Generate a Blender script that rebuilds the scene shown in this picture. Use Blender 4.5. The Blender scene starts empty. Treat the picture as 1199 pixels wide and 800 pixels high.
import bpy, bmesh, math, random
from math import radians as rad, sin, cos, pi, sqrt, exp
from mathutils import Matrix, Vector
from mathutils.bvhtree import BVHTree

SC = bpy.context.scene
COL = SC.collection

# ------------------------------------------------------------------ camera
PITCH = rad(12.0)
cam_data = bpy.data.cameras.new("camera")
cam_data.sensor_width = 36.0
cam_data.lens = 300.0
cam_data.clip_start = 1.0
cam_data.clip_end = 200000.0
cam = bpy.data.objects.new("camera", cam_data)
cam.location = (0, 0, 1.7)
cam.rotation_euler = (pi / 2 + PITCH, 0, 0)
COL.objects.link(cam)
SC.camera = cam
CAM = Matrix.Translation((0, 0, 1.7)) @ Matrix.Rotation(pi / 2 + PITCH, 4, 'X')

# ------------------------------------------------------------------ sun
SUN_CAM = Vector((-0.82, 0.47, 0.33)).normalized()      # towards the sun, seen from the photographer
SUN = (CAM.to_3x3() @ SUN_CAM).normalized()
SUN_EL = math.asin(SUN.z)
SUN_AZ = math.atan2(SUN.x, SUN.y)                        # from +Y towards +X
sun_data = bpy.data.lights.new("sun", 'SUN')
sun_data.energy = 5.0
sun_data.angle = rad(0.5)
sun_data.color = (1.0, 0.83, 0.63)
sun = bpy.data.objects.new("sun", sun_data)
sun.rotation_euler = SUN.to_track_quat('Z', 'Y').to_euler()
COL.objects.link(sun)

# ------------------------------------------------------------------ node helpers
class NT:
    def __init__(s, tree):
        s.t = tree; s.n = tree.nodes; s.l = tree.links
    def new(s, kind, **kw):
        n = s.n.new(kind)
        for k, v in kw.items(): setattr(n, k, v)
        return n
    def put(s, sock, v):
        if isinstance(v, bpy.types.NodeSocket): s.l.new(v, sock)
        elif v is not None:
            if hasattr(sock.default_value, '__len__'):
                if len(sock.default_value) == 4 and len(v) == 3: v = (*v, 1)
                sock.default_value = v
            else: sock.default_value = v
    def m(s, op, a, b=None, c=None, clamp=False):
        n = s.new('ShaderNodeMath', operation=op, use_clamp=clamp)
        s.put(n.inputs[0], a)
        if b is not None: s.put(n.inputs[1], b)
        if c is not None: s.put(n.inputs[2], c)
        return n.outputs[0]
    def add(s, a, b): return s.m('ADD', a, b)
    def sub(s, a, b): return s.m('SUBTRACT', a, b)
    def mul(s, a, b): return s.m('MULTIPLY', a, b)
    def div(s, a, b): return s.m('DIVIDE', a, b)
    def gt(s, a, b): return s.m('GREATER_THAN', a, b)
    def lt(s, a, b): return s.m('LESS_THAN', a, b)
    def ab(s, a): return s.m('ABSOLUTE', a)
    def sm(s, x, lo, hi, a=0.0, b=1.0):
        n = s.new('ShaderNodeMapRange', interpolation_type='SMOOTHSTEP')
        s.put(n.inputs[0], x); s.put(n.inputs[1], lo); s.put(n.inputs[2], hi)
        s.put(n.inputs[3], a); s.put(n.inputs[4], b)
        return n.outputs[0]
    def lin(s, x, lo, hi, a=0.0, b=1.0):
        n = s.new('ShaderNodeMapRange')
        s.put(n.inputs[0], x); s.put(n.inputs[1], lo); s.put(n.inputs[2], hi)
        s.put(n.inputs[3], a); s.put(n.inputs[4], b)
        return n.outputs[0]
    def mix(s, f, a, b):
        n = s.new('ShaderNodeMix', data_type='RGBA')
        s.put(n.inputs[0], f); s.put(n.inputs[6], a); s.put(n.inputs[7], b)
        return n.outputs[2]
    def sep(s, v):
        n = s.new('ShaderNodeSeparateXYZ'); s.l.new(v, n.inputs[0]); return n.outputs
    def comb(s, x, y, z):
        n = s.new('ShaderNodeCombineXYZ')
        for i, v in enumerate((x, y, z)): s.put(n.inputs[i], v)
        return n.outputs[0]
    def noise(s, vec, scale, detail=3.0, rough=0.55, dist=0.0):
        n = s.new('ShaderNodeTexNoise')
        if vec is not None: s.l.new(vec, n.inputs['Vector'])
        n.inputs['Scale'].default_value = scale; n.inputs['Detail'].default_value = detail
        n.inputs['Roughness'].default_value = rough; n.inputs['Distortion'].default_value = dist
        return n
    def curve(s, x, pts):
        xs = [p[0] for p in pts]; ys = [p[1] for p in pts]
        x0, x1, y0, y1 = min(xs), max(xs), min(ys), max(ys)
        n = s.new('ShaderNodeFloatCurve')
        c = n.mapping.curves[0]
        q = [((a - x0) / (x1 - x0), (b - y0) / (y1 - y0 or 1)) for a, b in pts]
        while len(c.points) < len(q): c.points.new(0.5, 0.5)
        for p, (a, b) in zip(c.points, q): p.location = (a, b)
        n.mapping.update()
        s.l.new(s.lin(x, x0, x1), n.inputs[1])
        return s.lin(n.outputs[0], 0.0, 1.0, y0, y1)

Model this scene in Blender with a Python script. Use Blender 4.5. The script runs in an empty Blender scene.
____
## REQUIRED WORK
Starting at the top of the data above, repeat every line exactly until the line containing "COL.objects.link(sun)" has been given, then stop.

## EXPECTED ANSWER
Generate a Blender script that rebuilds the scene shown in this picture. Use Blender 4.5. The Blender scene starts empty. Treat the picture as 1199 pixels wide and 800 pixels high.
import bpy, bmesh, math, random
from math import radians as rad, sin, cos, pi, sqrt, exp
from mathutils import Matrix, Vector
from mathutils.bvhtree import BVHTree

SC = bpy.context.scene
COL = SC.collection

# ------------------------------------------------------------------ camera
PITCH = rad(12.0)
cam_data = bpy.data.cameras.new("camera")
cam_data.sensor_width = 36.0
cam_data.lens = 300.0
cam_data.clip_start = 1.0
cam_data.clip_end = 200000.0
cam = bpy.data.objects.new("camera", cam_data)
cam.location = (0, 0, 1.7)
cam.rotation_euler = (pi / 2 + PITCH, 0, 0)
COL.objects.link(cam)
SC.camera = cam
CAM = Matrix.Translation((0, 0, 1.7)) @ Matrix.Rotation(pi / 2 + PITCH, 4, 'X')

# ------------------------------------------------------------------ sun
SUN_CAM = Vector((-0.82, 0.47, 0.33)).normalized()      # towards the sun, seen from the photographer
SUN = (CAM.to_3x3() @ SUN_CAM).normalized()
SUN_EL = math.asin(SUN.z)
SUN_AZ = math.atan2(SUN.x, SUN.y)                        # from +Y towards +X
sun_data = bpy.data.lights.new("sun", 'SUN')
sun_data.energy = 5.0
sun_data.angle = rad(0.5)
sun_data.color = (1.0, 0.83, 0.63)
sun = bpy.data.objects.new("sun", sun_data)
sun.rotation_euler = SUN.to_track_quat('Z', 'Y').to_euler()
COL.objects.link(sun)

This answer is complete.